We look at the mutual funds route for investing in the banking segment.
With a plethora of options in both active and passive strategies, and an equally good return performance, investors have many options in the segment. We recently recommended Nippon India ETF Bank Bees in the passive space. In the active space, investors can consider ICICI Pru Banking & Fin or Nippon India Banking & Financial Services funds, which have delivered high returns and beaten benchmark consistently.
Valuations, earnings growth
Nifty Bank, trading at 15.5 times trailing earnings, is at a 30 per cent discount to its last five years trailing PE. Even on a trailing price to book ratio, the index is in line with its five-year average at 2.4 times. Nifty50, on the other hand, trading at 23 times trailing earnings or 3.8 times price to book (trailing), is in line with its five-year average and at a significant premium to banking stocks.
The sector returns have also been underwhelming. In the last year or last five years, the banking index has returned 13 per cent/62 per cent compared with Nifty50 returns of 26 per cent/92 per cent. This despite a strong earnings growth for the banking index which exceeds Nifty50 earnings growth in the last two years. Nifty Bank has reported earnings growth CAGR of 29 per cent in FY21-23 compared with Nifty50’s CAGR growth of 21 per cent in FY21-23. But it has to be noted that consensus estimates for Nifty50 for FY23-25 are higher at 20 per cent compared with 17 per cent for Nifty Bank index.
Strong credit growth led by retail segment and lower credit costs are current drivers for the sector. The much-anticipated rebound in private capex post elections and an expected rebound in net interest margins driven by interest rate cuts can sustain the earnings momentum of the sector. The optimistic Indian GDP growth estimates for FY25 and beyond are also positive tailwinds for the sector.
Mutual fund route
Despite positive undercurrents for the banking sector, investors can invest in phases considering the pending election outcome and uncertainty in global financial macros and geo-political unrest.
There are 11 mutual funds with more than five years of history in active mutual funds. Nippon and ICICI’s banking funds have delivered an daily average five-year CAGR growth of 16.9 per cent and 16.3 per cent respectively since their introduction. Also the two funds have returned negative returns over a five-year period — a negligible less than 1 per cent of the time since inception.
Compared with a benchmark – Nifty Bank TRI over their operating periods, of the 11 funds, only five funds have beaten the benchmark on daily average five-year CAGR growth.
Over a shorter timeframe of three years, the same two funds lead the charts but with the addition of Mirae Asset’s banking fund (but shorter 3.3 year history).

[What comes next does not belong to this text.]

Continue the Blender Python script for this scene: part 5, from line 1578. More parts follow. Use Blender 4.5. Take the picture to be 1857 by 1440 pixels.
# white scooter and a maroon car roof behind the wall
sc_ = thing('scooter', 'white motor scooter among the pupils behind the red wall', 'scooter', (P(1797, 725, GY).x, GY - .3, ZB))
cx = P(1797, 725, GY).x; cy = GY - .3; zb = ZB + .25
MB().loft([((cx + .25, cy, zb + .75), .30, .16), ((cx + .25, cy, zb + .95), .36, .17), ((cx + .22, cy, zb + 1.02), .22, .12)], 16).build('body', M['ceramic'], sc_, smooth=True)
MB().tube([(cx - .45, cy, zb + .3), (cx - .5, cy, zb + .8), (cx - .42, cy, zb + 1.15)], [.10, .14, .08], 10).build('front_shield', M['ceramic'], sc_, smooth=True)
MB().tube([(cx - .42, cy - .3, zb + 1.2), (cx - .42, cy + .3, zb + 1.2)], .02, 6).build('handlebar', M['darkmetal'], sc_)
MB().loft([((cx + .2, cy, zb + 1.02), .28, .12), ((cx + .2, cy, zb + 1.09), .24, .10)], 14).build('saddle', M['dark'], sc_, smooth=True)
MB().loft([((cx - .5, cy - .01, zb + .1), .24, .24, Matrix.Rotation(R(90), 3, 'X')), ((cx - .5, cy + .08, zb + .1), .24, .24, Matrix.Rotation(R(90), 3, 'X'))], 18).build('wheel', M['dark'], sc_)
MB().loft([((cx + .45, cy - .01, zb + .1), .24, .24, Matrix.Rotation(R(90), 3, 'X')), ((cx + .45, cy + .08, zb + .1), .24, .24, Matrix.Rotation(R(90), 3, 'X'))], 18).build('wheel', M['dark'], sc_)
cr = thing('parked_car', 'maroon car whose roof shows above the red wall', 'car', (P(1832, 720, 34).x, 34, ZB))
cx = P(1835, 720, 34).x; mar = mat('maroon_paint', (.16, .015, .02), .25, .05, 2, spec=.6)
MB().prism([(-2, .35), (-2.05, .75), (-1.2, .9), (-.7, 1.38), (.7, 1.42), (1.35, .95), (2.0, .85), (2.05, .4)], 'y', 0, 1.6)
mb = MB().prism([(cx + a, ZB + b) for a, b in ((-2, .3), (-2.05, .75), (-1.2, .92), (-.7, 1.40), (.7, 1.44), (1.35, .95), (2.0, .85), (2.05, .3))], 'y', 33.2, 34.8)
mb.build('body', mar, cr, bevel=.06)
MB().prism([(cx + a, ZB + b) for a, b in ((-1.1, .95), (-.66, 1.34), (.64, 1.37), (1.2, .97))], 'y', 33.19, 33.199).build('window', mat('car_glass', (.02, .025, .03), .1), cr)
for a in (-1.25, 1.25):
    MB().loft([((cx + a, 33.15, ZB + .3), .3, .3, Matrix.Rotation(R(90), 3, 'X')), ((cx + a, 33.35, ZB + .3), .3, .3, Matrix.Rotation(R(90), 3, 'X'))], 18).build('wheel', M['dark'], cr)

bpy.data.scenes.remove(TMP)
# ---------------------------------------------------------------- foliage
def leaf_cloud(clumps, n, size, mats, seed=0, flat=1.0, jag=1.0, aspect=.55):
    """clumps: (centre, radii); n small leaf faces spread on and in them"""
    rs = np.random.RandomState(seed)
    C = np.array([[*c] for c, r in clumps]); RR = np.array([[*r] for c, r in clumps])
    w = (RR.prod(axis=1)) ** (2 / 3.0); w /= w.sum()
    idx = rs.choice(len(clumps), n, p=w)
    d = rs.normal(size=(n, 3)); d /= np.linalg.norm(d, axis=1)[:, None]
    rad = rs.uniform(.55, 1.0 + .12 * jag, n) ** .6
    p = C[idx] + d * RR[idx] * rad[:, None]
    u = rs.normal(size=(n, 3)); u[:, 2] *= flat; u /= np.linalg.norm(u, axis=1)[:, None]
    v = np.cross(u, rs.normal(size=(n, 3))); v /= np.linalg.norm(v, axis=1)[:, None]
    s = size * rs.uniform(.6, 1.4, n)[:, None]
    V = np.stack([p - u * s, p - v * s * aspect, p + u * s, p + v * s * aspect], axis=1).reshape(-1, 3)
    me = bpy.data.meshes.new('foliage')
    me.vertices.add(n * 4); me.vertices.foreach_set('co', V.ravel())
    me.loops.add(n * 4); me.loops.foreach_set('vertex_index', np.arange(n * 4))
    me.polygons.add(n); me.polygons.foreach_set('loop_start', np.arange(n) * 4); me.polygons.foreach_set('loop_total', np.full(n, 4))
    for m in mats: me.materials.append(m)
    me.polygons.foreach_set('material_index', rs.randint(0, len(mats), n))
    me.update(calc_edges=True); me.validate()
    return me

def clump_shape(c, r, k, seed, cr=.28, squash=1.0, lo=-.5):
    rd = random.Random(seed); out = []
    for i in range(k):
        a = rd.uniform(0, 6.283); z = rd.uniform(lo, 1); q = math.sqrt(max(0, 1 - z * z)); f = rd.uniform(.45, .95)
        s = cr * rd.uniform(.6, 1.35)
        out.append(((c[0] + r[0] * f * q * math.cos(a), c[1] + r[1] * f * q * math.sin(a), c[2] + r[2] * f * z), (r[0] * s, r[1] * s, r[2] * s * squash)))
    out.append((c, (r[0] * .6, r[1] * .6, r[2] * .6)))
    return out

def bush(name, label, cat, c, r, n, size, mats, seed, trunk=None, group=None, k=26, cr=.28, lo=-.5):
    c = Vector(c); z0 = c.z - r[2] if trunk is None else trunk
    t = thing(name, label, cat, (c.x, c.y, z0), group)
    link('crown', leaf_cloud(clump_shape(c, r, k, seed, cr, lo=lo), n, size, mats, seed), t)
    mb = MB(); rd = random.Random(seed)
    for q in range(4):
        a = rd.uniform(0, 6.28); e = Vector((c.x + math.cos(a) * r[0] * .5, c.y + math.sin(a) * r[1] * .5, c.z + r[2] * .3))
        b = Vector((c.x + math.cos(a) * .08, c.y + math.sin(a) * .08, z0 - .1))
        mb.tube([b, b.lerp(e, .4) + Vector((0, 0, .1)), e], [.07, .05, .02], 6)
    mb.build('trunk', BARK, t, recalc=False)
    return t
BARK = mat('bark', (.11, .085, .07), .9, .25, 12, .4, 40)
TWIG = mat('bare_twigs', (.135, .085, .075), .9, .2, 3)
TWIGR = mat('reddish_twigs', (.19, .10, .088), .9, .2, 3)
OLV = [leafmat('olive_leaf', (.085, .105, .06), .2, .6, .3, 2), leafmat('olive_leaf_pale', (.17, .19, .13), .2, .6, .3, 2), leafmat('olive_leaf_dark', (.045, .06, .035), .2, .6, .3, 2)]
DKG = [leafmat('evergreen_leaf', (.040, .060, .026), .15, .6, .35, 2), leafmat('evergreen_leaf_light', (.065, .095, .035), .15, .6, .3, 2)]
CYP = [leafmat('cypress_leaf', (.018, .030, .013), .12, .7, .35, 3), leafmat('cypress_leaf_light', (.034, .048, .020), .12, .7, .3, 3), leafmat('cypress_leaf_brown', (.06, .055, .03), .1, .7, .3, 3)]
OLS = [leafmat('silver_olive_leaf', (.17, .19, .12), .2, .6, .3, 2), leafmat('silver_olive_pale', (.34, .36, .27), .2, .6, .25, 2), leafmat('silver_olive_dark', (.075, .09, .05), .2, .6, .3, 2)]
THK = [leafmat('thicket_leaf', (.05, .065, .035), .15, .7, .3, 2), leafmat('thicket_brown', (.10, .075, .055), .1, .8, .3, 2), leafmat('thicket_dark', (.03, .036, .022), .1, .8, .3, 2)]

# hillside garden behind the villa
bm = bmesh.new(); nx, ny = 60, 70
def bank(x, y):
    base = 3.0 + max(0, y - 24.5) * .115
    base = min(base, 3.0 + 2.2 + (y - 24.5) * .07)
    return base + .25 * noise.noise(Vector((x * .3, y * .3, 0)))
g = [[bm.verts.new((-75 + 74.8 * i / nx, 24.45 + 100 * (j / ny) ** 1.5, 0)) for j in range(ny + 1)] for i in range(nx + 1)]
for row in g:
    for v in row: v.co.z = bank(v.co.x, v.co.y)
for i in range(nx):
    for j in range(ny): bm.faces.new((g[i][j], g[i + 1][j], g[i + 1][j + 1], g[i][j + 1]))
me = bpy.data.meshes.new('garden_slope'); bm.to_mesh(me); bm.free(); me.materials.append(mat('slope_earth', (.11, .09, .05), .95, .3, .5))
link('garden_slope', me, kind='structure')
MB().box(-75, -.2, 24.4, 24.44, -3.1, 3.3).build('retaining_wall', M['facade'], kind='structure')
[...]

In the passive space, there are a few mutual funds tracking the index but primarily ETFs of which there are four with more than five-year history. Of the four, Nippon Nifty Bank ETF has the least tracking error with Nifty Bank index at 13 basis points over five daily average of five year CAGR returns. The ETF also delivered an average five year CAGR of 15.3 per cent which is comparable to the leading active funds and better than most other active funds. For investors looking at passive route of investing which involves lower expenses, this fund can be ideal.